Records from a data collection:
===

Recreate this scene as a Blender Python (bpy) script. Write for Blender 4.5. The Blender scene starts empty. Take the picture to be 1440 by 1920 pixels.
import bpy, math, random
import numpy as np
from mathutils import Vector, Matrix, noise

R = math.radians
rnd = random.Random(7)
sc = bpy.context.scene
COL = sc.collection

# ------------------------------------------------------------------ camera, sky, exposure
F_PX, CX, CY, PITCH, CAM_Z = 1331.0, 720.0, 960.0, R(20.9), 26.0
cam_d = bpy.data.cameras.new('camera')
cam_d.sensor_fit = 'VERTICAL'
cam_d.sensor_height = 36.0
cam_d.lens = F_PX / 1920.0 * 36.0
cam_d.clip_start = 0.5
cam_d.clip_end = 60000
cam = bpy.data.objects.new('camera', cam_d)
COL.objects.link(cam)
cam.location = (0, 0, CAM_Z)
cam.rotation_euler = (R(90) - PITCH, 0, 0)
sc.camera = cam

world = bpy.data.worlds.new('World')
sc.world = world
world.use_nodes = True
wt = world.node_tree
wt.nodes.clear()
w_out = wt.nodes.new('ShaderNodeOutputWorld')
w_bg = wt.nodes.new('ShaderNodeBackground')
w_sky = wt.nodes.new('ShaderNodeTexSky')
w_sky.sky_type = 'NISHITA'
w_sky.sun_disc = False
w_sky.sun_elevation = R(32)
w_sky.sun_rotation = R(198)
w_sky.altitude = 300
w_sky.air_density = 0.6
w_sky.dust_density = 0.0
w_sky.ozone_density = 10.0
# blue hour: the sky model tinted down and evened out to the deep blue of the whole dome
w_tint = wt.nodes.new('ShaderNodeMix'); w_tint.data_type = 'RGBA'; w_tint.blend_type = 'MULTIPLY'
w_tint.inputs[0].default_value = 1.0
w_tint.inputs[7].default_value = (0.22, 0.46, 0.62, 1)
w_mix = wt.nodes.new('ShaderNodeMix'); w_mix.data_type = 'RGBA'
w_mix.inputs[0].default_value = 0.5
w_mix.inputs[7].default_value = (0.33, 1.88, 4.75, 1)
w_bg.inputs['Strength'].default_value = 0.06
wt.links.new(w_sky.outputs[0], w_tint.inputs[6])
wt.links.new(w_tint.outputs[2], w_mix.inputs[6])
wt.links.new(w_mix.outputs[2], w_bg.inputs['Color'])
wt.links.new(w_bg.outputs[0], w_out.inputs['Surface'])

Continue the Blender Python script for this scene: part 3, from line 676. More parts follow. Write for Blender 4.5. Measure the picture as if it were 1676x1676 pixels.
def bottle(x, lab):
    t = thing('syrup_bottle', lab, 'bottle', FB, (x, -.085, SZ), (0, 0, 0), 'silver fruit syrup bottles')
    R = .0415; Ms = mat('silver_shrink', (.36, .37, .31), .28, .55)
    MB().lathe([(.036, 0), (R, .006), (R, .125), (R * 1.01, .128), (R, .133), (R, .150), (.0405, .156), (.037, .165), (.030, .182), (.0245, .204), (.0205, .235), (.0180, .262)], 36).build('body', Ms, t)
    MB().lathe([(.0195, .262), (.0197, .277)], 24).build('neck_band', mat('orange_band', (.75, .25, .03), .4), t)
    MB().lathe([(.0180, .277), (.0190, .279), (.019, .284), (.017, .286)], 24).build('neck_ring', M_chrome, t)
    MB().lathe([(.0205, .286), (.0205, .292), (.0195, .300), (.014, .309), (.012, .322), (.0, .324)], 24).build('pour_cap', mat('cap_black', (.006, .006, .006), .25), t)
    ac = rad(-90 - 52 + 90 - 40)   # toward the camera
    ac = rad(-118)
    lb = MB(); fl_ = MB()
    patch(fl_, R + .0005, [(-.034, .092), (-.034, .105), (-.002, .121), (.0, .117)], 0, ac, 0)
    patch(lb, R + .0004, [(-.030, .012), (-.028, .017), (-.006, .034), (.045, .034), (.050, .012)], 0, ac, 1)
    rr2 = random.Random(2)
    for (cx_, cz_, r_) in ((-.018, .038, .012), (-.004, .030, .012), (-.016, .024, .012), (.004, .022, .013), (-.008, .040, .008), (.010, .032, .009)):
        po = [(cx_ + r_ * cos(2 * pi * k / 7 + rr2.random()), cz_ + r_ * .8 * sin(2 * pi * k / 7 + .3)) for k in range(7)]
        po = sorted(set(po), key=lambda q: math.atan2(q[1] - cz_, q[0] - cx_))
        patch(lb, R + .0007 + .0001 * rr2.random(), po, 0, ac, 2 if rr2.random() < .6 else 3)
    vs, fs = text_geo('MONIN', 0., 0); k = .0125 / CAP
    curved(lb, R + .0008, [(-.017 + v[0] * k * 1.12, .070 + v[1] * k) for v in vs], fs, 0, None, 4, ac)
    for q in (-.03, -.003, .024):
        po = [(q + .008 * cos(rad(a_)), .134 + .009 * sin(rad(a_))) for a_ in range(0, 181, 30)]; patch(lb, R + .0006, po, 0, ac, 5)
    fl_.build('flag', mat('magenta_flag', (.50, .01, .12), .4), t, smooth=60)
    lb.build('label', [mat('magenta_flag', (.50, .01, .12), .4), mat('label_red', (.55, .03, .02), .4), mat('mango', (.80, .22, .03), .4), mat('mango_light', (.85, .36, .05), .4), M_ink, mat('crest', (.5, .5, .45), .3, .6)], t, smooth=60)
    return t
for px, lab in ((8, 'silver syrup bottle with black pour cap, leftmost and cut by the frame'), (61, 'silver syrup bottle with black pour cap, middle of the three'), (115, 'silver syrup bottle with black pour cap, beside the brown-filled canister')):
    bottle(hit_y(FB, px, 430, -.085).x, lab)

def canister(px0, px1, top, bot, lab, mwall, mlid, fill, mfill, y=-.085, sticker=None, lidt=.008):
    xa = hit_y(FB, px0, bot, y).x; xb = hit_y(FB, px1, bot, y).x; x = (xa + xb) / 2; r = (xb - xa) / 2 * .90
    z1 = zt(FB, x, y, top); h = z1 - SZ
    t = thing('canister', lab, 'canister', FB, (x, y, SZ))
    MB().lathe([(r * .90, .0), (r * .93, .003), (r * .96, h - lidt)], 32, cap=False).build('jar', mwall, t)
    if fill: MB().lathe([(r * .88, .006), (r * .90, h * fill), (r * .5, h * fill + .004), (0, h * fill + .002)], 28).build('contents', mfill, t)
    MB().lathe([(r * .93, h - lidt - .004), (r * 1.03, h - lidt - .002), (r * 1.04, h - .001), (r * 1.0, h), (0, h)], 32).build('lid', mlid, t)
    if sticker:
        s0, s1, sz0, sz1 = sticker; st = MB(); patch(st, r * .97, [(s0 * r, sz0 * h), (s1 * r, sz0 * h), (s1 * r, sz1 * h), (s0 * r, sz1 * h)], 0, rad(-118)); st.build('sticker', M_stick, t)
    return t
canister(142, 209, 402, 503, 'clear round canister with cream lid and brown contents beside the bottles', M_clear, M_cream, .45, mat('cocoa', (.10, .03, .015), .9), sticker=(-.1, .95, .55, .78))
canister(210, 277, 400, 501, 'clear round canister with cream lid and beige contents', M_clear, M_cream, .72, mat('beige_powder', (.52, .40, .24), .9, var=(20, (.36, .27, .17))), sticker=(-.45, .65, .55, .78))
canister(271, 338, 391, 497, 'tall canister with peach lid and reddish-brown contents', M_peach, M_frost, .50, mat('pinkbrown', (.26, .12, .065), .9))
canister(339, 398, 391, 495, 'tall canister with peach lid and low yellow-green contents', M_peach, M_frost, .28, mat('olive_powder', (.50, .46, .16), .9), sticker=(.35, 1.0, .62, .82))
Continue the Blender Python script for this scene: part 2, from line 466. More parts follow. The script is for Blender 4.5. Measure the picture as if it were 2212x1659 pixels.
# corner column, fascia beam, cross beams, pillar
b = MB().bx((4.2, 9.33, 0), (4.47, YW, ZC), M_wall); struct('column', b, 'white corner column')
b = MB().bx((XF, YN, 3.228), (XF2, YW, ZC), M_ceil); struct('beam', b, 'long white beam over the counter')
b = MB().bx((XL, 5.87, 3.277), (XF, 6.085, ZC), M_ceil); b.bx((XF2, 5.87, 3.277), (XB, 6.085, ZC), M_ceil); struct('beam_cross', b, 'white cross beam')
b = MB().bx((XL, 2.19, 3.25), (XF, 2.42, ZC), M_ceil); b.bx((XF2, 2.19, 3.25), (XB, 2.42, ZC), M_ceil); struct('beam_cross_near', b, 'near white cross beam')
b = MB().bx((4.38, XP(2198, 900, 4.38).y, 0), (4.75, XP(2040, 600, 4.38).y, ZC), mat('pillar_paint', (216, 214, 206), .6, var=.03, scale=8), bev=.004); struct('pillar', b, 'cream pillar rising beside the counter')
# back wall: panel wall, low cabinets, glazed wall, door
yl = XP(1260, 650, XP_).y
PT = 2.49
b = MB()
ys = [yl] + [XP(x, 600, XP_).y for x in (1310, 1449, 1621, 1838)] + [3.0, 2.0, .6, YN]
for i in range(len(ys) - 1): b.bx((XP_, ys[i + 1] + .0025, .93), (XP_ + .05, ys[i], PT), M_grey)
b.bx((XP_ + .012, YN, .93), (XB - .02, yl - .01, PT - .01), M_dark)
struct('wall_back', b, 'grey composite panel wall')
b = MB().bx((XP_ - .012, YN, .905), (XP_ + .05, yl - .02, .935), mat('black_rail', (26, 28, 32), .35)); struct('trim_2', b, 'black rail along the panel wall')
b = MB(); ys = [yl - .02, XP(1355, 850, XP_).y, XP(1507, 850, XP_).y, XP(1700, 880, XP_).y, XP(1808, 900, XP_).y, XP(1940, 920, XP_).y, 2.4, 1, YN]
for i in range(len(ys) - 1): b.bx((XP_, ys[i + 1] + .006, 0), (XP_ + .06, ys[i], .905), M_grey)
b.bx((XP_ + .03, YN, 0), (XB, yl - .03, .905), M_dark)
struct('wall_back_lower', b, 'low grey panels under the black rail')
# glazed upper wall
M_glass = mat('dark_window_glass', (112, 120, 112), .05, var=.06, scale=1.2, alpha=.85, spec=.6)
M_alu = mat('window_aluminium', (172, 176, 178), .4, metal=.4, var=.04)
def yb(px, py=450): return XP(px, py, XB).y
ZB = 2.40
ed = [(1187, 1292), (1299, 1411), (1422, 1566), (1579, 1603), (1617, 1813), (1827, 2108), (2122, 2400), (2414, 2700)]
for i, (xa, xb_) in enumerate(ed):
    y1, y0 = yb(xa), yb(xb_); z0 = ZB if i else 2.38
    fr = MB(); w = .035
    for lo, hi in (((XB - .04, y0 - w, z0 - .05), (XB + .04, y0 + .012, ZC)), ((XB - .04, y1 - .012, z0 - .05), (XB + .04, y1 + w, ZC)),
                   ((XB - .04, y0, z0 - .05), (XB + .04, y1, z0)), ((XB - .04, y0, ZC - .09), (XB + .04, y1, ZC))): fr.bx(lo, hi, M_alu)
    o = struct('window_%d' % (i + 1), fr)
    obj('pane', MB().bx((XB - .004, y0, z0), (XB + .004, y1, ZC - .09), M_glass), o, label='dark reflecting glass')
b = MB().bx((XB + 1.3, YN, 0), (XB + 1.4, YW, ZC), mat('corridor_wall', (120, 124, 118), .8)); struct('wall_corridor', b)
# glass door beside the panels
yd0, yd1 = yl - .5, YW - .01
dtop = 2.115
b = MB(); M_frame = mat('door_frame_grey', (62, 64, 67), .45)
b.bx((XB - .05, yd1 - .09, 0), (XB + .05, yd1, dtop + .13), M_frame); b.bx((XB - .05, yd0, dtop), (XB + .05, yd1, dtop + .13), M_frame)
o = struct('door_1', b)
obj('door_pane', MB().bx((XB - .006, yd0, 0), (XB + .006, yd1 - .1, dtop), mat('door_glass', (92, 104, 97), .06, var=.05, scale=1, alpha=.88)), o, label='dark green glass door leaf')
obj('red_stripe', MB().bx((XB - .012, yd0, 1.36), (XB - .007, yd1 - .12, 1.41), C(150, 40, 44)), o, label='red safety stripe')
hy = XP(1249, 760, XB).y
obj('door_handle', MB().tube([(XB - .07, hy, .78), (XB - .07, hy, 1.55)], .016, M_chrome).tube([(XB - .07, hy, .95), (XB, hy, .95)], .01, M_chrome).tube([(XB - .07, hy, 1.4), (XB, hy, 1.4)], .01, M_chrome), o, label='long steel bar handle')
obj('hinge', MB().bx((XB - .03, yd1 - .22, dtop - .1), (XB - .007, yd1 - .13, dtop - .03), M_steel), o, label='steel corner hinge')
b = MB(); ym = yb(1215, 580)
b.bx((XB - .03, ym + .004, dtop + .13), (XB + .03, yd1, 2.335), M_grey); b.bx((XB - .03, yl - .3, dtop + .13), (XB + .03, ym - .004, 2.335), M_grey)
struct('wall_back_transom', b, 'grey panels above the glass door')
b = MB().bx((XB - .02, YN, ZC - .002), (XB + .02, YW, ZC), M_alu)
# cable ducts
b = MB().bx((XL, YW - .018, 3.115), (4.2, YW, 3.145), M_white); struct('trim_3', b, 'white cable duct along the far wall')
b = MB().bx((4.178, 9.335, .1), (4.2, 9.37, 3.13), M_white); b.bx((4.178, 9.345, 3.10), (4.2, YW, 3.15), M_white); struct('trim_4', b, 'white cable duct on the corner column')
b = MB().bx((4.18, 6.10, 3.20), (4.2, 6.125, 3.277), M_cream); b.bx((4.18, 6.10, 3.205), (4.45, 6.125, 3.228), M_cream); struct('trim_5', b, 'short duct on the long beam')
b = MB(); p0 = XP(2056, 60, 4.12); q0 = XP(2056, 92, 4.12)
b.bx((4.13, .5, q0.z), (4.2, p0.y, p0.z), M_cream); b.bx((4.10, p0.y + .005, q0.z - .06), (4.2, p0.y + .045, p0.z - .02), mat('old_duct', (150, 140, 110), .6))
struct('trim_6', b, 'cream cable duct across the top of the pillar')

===

Please write out the material word for word from its first line through the line holding "sc.camera = cam", including both, and no line past it.

- REPLY
Recreate this scene as a Blender Python (bpy) script. Write for Blender 4.5. The Blender scene starts empty. Take the picture to be 1440 by 1920 pixels.
import bpy, math, random
import numpy as np
from mathutils import Vector, Matrix, noise

R = math.radians
rnd = random.Random(7)
sc = bpy.context.scene
COL = sc.collection

# ------------------------------------------------------------------ camera, sky, exposure
F_PX, CX, CY, PITCH, CAM_Z = 1331.0, 720.0, 960.0, R(20.9), 26.0
cam_d = bpy.data.cameras.new('camera')
cam_d.sensor_fit = 'VERTICAL'
cam_d.sensor_height = 36.0
cam_d.lens = F_PX / 1920.0 * 36.0
cam_d.clip_start = 0.5
cam_d.clip_end = 60000
cam = bpy.data.objects.new('camera', cam_d)
COL.objects.link(cam)
cam.location = (0, 0, CAM_Z)
cam.rotation_euler = (R(90) - PITCH, 0, 0)
sc.camera = cam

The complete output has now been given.